A essa altura, todo mundo já deve ter visto e revisto à exaustão a batida entre os dois pilotos da Mercedes na primeira volta do GP da Espanha do último domingo. Não surpreende: são dois companheiros de equipe da melhor equipe da atualidade, favoritos ao título, que disputaram os últimos dois mundiais entre si, têm suas rusgas e que brigavam pela liderança.
Dias depois, mesmo após os panos quentes jogados pelo time alemão e as declarações forçosamente diplomáticas dos envolvidos, porém, não se parou de discutir de quem teria sido a culpa pelo acidente.
Nem bem os propulsores prateados haviam esfriado e Lewis Hamilton era apontado, num primeiro momento, como responsável. Como pode um tricampeão mundial que perdeu a ponta na largada (e isso deve tê-lo incomodado) arriscar uma manobra naquele lugar onde ninguém ultrapassa ninguém?
O inglês está emocionalmente desequilibrado, disseram. Está mais preocupado em postar fotos no Instagram do que na própria pilotagem, disseram.
Após muitos replays e uma explicação didática do ex-piloto Anthony Davidson na TV inglesa, uma outra versão veio à tona: no afã da partida, Nico Rosberg se confundiu e usou uma configuração de motor incorreta. Seu carro estava 17 km/h mais lento que o outro carro prateado —uma diferença enorme mesmo para um F-1. Hamilton, viu a luz vermelha acesa na traseira do carro à frente, percebeu que ele tinha problemas, arriscou a manobra e foi fechado. Culpa do alemão, disseram.
Nos últimos dez anos, a direção de prova de Charlie Whiting tem tentado sempre buscar culpados para contatos dentro da pista. A categoria, que havia deixado adversários jogarem carros uns sobre os outros para decidir campeonatos ao menos quatro vezes (com uma única punição, e mesmo assim simbólica) até os anos 1990, passou a considerar esse tipo de ocorrência um evento anormal.
Não defendo que os pilotos coloquem em risco a vida uns dos outros em pista, mas ninguém senta num pedaço de metal recheado de gasolina e o acelera a 300 km/h porque se sente mais seguro.
O automobilismo é um fenômeno relativamente perigoso, e toques, batidas e abandonos vão acontecer às vezes quando existe disputa por posição. É o risco que atrai a audiência para o esporte.
Na busca legítima por melhores condições de segurança, a F-1 parece ter privilegiado a assepsia, porém. Ultrapassagens, só em lugares determinados pela zona de DRS —ou, melhor ainda, durante os pit stops.

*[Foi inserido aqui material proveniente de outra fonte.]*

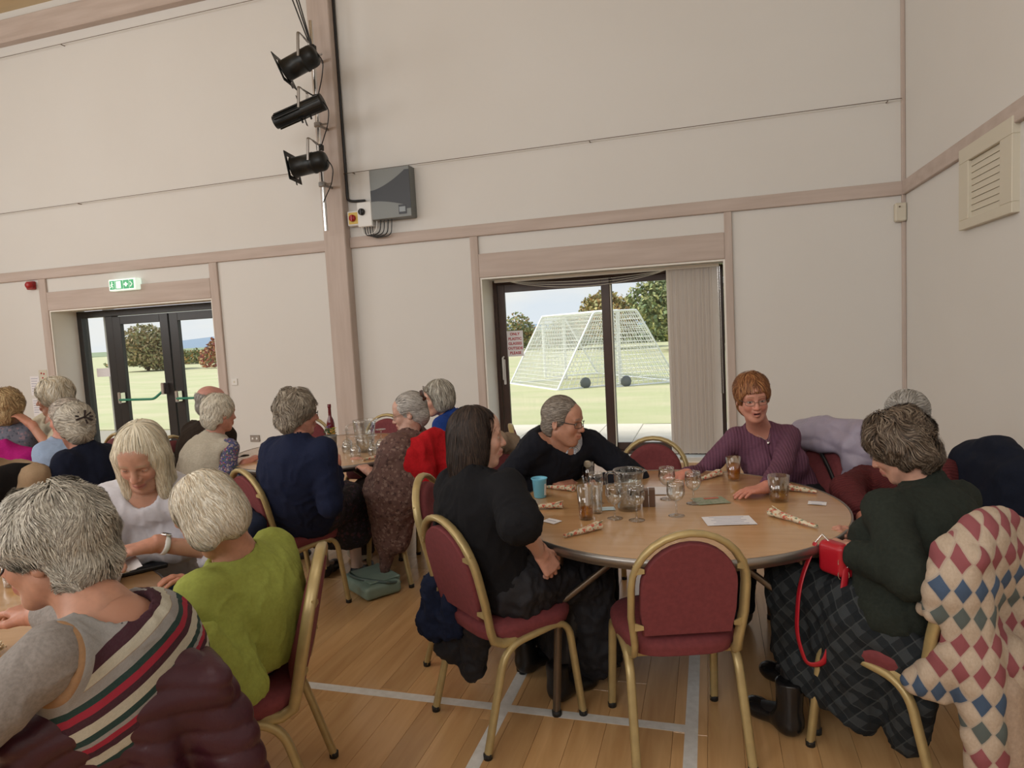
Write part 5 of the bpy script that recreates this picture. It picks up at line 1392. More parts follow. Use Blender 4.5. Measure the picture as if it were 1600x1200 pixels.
    def hair(s, prims, cols, n=2600, length=.05, width=.0018, flow='down', curl=.2, lift=.004, seed=1, hcell=None, clump=0, rough=.004, cut=None, crown=(0,-.02,.12), name='hair', jitter=.3):
        hs = s.hs; R, H = s.R, s.H; V, F = grid_mesh(prims, hcell or max(s.hh*1.15,.0045)); V = relax(V, F, 1, .5); N = vnormals(V, F)
        rs = np.random.RandomState(seed); cols = np.array(cols, float)
        V2 = V + N*(rough*(.6*vnoise(V*28, seed) + .3*vnoise(V*70, seed+3)) - rough*.25)[:, None]
        cc = cols[0]*.9*(1 + .22*vnoise(V*55, seed+7) + .15*vnoise(V*20, seed+8))[:, None]
        base_c = np.clip(cc*.82, 0, 1)
        # strands
        q = ((V - H) @ R.T)/hs
        i = rs.randint(len(V), size=n); P = V[i] + N[i]*.001; NN = N[i].copy()
        steps = 6; st = length*hs/steps*rs.uniform(.6, 1.25, (n, 1)); cr = H + hs*(np.array(crown) @ R)
        pts = [P]; dirn = None; rnd = _norm_rows(rs.normal(size=(n, 3)))
        for k in range(steps):
            if flow == 'down': fl = _norm_rows(_norm_rows(P - cr)*.9 - R[2]*1.0 + 0*P)
            elif flow == 'back': fl = _norm_rows(-R[1]*1.0 - R[2]*.25 + 0*P)
            elif flow == 'long': fl = _norm_rows(_norm_rows(P - cr)*.35 - R[2]*.6 - V3(0,0,1)*.7 + 0*P)
            else: fl = rnd
            nz = np.stack([vnoise(P*22, seed+11), vnoise(P*22, seed+12), vnoise(P*22, seed+13)], 1)
            d = _norm_rows(fl + nz*curl*2.2 + rnd*jitter*.5)
            d = d - NN*(d*NN).sum(1)[:, None]; d = _norm_rows(d)
            P = P + d*st
            e_ = .002; f0 = field_at(prims, P); g = np.stack([field_at(prims, P + V3(e_,0,0)) - f0, field_at(prims, P + V3(0,e_,0)) - f0, field_at(prims, P + V3(0,0,e_)) - f0], 1); g = _norm_rows(g)
            P = P - g*np.clip(f0 - lift*(k+1)/steps*rs.uniform(.2,1.3,n) - .001 - rough*(.35 + .75*vnoise(P*28, seed)), -.02, .02)[:, None]*.9; NN = g; pts.append(P)
        T = np.stack(pts, 1)                      # n, steps+1, 3
        tan = np.gradient(T, axis=1); tan /= np.linalg.norm(tan, axis=2, keepdims=True) + 1e-9
        side = np.cross(tan, np.broadcast_to(NN[:, None, :], tan.shape)); side /= np.linalg.norm(side, axis=2, keepdims=True) + 1e-9
        wv = width*hs*np.array([.7,1,1,1,.85,.6,.15])[None, :, None]*rs.uniform(.6, 1.5, (n,1,1))
        A, B = T - side*wv, T + side*wv; m = steps + 1
        SV = np.stack([A, B], 2).reshape(-1, 3); base = np.arange(n)[:, None]*(2*m) + 2*np.arange(steps)[None, :]
        SF = np.stack([base, base+1, base+3, base+2], -1).reshape(-1, 4)
        ci = rs.choice(len(cols), size=n, p=None); sc = cols[ci]*rs.uniform(.78, 1.25, (n,1)); SC = np.repeat(sc, 2*m, 0)
        if cut is not None: pass
        return np_mesh(name, np.concatenate([V2, SV]), np.concatenate([F, SF + len(V2)]), s.org, M_hair, s.root, np.clip(np.concatenate([base_c, SC]), 0, 1))
    def hp(s, x, y, z): return s.H + s.hs*(x*s.R[0] + y*s.R[1] + z*s.R[2])
    def cap(s, t=.014, fringe=.045, low=-.05, side=.02, full=0.0, back=-.07):
        """short hair: swollen cranium minus the face opening. fringe = height of hairline, low = how far it comes down"""
        R, hs = s.R, s.hs; m = 1.06 if s.g == 'm' else 1.0
        L = [ell(s.hp(0,-.018,.036+full*.3), R, hs*V3(.074*m+t+full*.5,.090+t+full*.4,.083+t+full), .02),
             ell(s.hp(0,-.045,back*.5), R, hs*V3(.062*m+t*.9,.062+t*.8,.072+t*.5), .03)]
        face = rbox(s.hp(0,.16,fringe-.20), R, hs*V3(.072*m, .135, .20), .05*hs, .012, True)
        ears = rbox(s.hp(0,.065+side,-.155+low), R, hs*V3(.14,.10,.15), .035*hs, .012, True)
        neck = rbox(s.hp(0,0,back-.155), R, hs*V3(.2,.2,.10), .02*hs, .012, True)
        for p_ in L: p_.k = .010
        return L + [face, ears, neck]
    def glasses(s, m, rx=.024, rz=.017, y=.107, temple=True, square=2.6, tube=.0014, z0=-.002, lens=True, name='glasses'):
        R, hs = s.R, s.hs; g = empty(name, (0,0,0)); g.parent = s.root; g.matrix_parent_inverse = Matrix.Identity(4)
        g.location = tuple(s.H - np.array(s.org)); off = s.H
        def q(x, y_, z): return hs*(x*R[0] + y_*R[1] + z*R[2])
        for sx in (-1, 1):
            pts = []
            for k in range(24):
                th = 2*PI*k/24; c_, s_ = math.cos(th), math.sin(th)
                x = math.copysign(abs(c_)**(2/square), c_)*rx; z = math.copysign(abs(s_)**(2/square), s_)*rz
                pts.append(q(sx*.033 + x, y - abs(sx*.033+x)**2*6, z0 + z))
            t = MB(); t.tube(pts, tube*hs, 6, closed=True, up=tuple(R[1])); t.build('rim', m, g)
            if lens:
                c0 = q(sx*.033, y - .033**2*6, z0); t = MB(); t.add([c0] + pts, [(0, i+1, (i+1)%24+1) for i in range(24)]); t.build('lens', M_pane, g)
            if temple:
                t = MB(); t.tube([q(sx*(.033+rx), y-.018, z0+.006), q(sx*.078, .05, .008), q(sx*.083, -.005, .010), q(sx*.082, -.030, -.012)], tube*1.3*hs, 6); t.build('temple', m, g)
        t = MB(); t.tube([q(-.010, y-.001, z0+.003), q(0, y+.004, z0+.006), q(.010, y-.001, z0+.003)], tube*hs, 6); t.build('bridge', m, g)
def _norm_rows(a): return a/(np.linalg.norm(a, axis=1)[:, None] + 1e-9)

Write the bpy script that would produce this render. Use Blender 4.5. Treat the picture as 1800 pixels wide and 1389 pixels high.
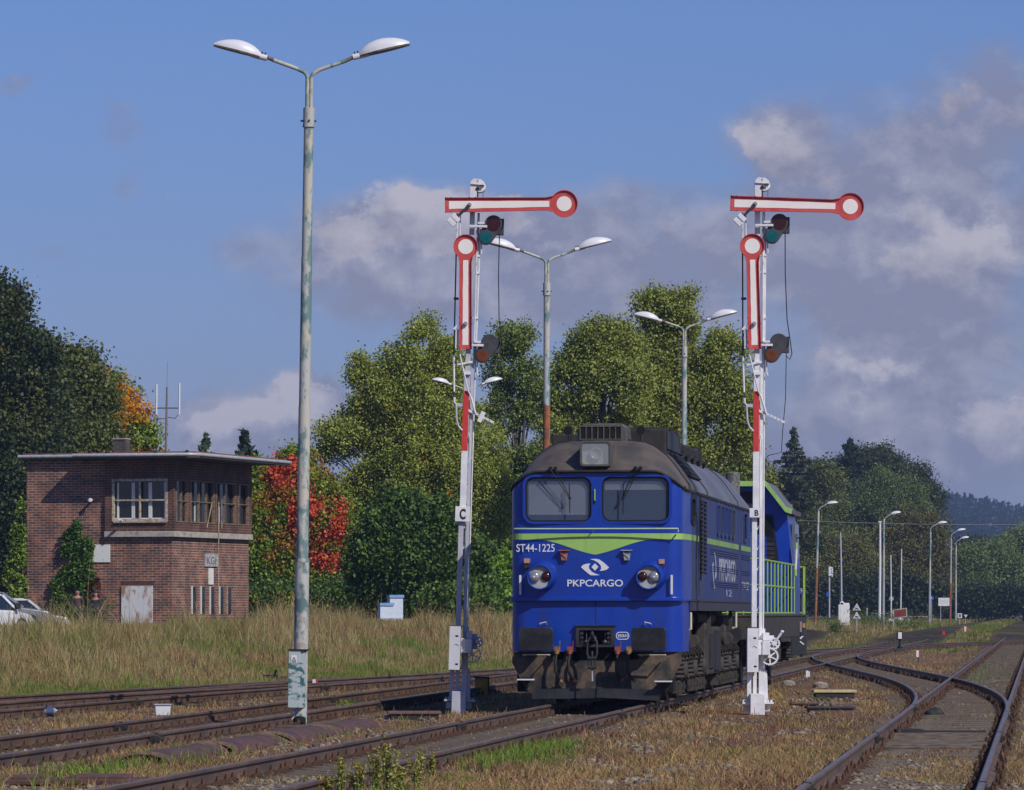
import bpy, bmesh, math, random
import numpy as np
from mathutils import Vector, Matrix
R = math.radians
random.seed(7)
for o in list(bpy.data.objects): bpy.data.objects.remove(o)
SC = bpy.context.scene
COL = SC.collection

# ------------------------------------------------------------------ camera, sky, sun
F = 8250.0; HY = 1076.0; CAMZ = 1.66      # focal length in photo pixels, horizon row, eye height
cam = bpy.data.cameras.new('camera'); camo = bpy.data.objects.new('camera', cam); COL.objects.link(camo)
camo.location = (0, 0, CAMZ); camo.rotation_euler = (R(90), 0, 0)
cam.sensor_width = 36; cam.lens = 36*F/1800; cam.shift_y = (HY-694.5)/1800
cam.clip_start = 1; cam.clip_end = 20000
SC.camera = camo
SC.render.resolution_x = 1024; SC.render.resolution_y = 790
SC.view_settings.view_transform = 'Standard'; SC.view_settings.look = 'None'
SC.view_settings.exposure = 0.18; SC.view_settings.gamma = 1
SUN_AZ, SUN_EL = 40.0, 40.0               # to the right of straight behind the camera / above the horizon
sv = Vector((math.sin(R(SUN_AZ))*math.cos(R(SUN_EL)), -math.cos(R(SUN_AZ))*math.cos(R(SUN_EL)), math.sin(R(SUN_EL))))
sl = bpy.data.lights.new('sun', 'SUN'); sl.energy = 3.1; sl.angle = R(0.5); sl.color = (1.0, 0.94, 0.84)
so = bpy.data.objects.new('sun', sl); COL.objects.link(so); so.rotation_euler = sv.to_track_quat('Z', 'Y').to_euler()

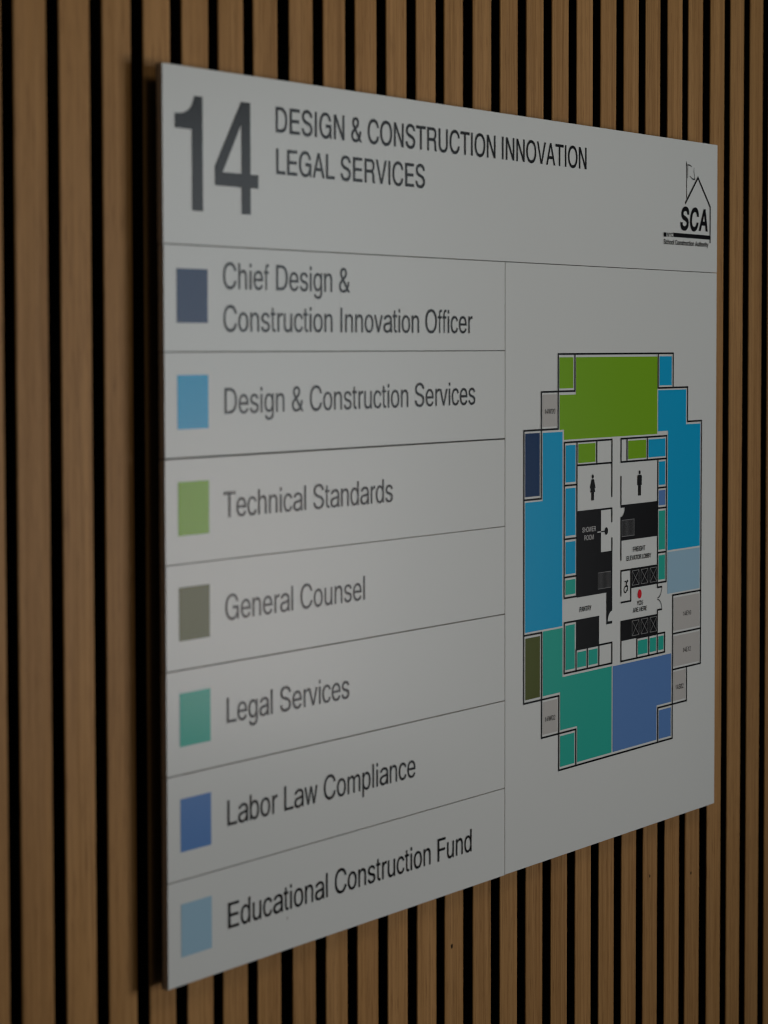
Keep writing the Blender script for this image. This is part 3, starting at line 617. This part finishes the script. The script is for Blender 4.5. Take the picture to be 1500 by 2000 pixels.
# doors, markers, symbols
poly_fill('door_swing', stroke(arc(689.5, 194.0, 8.5, 0, -88, 14), 0.75) + stroke(arc(689.5, 175.8, 8.5, 88, 0, 14), 0.75), L3, BLACK, plan)
poly_fill('shower_pointer', stroke([(586.4, 245.7), (593.5, 245.7)], 0.9) + [ellipse(595.7, 245.7, 2.95, 2.95)], L3, BLACK, plan)
quads('shower_pointer', [(579.8, 586.4, 245.25, 246.15)], L4, PALE, plan)
mk = poly_fill('location_dot', [ellipse(656.3, 191.4, 3.75, 3.75)], L2, RED, plan)
mk['label'] = 'round red dot on the floor plan'
man = [(651.9, 287.2), (652.6, 287.6), (658.4, 287.6), (659.1, 287.2), (659.5, 286.2), (659.5, 279.4), (658.2, 279.2), (658.0, 280.0), (658.0, 271.2), (657.4, 270.9), (655.85, 270.9),
       (655.7, 279.0), (655.3, 279.0), (655.15, 270.9), (653.6, 270.9), (653.0, 271.2), (653.0, 280.0), (652.8, 279.2), (651.5, 279.4), (651.5, 286.2)]
poly_fill('man_symbol', [ccw(man), ellipse(655.5, 289.5, 1.75, 1.6)], L3, BLACK, plan)
woman = [(569.6, 287.0), (570.3, 287.5), (573.4, 287.5), (574.1, 287.0), (576.6, 280.6), (575.4, 280.2), (574.5, 282.2), (575.9, 277.4), (574.0, 277.4), (574.0, 271.0), (572.2, 271.0), (572.0, 277.4),
         (571.7, 277.4), (571.5, 271.0), (569.7, 271.0), (569.7, 277.4), (567.8, 277.4), (569.2, 282.2), (568.3, 280.2), (567.1, 280.6)]
poly_fill('woman_symbol', [ccw(woman), ellipse(571.85, 289.5, 1.7, 1.6)], L3, BLACK, plan)
poly_fill('wheelchair_symbol', stroke(arc(630.3, 196.9, 2.5, 75, 355, 20), 0.95) + stroke([(628.6, 203.3), (630.9, 203.5), (632.2, 202.3), (631.3, 199.6), (634.3, 199.2), (634.2, 195.8)], [0.7, 1.0, 1.7, 1.6, 1.3, 1.0])
          + [ellipse(634.1, 203.5, 1.0, 1.05, 14)], L3, BLACK, plan)

# room names
LB = [('14W20', 491.3, 508.4, 340.0, 3.7, 0), ('14W02', 492.4, 509.2, 106.7, 3.8, 0), ('14E10', 739.7, 754.9, 166.7, 3.8, 0), ('14E12', 739.5, 754.8, 136.4, 3.8, 0),
      ('14S02', 725.2, 740.6, 106.4, 4.0, 0), ('FREIGHT', 643.9, 666.3, 226.2, 4.0, 18), ('ELEVATOR LOBBY', 632.3, 677.5, 219.7, 3.7, 18),
      ('PANTRY', 549.9, 570.1, 185.5, 3.9, 18), ('YOU', 651.5, 662.4, 182.4, 3.7, 14), ('ARE HERE', 644.0, 669.8, 177.2, 3.7, 14)]
for t_, xa, xb, bs, cp, bd in LB:
    text('room_name', t_, xa, xb, bs, cp, L3, BLACK, plan, bold=bd)
for t_, xa, xb, bs, cp in (('SHOWER', 553.8, 577.1, 246.9, 3.8), ('ROOM', 557.3, 573.6, 240.6, 3.8)):
    text('room_name', t_, xa, xb, bs, cp, L4, PALE, plan, bold=8)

Talvez essa lógica tenha se entranhado nos espectadores de hoje, ávidos por encontrar culpados. Hamilton e Rosberg são dois pilotos de competição e queriam a liderança. Ambos sabiam que quem fizesse a curva 3 à frente provavelmente estaria no alto do pódio duas horas mais tarde, dada a dificuldade de ultrapassar em Barcelona.
O tricampeão vislumbrou uma oportunidade, Rosberg mudou sua trajetória uma única vez, como manda a ética da pilotagem (e não havia um muro ao lado da pista, como no caso da disputa entre Rubinho e Schumacher, em 2010). Deu errado, mas eles tentaram. Segue a prova.
A direção de prova não puniu ninguém pelo incidente. Dessa vez, tendo a concordar com os comissários.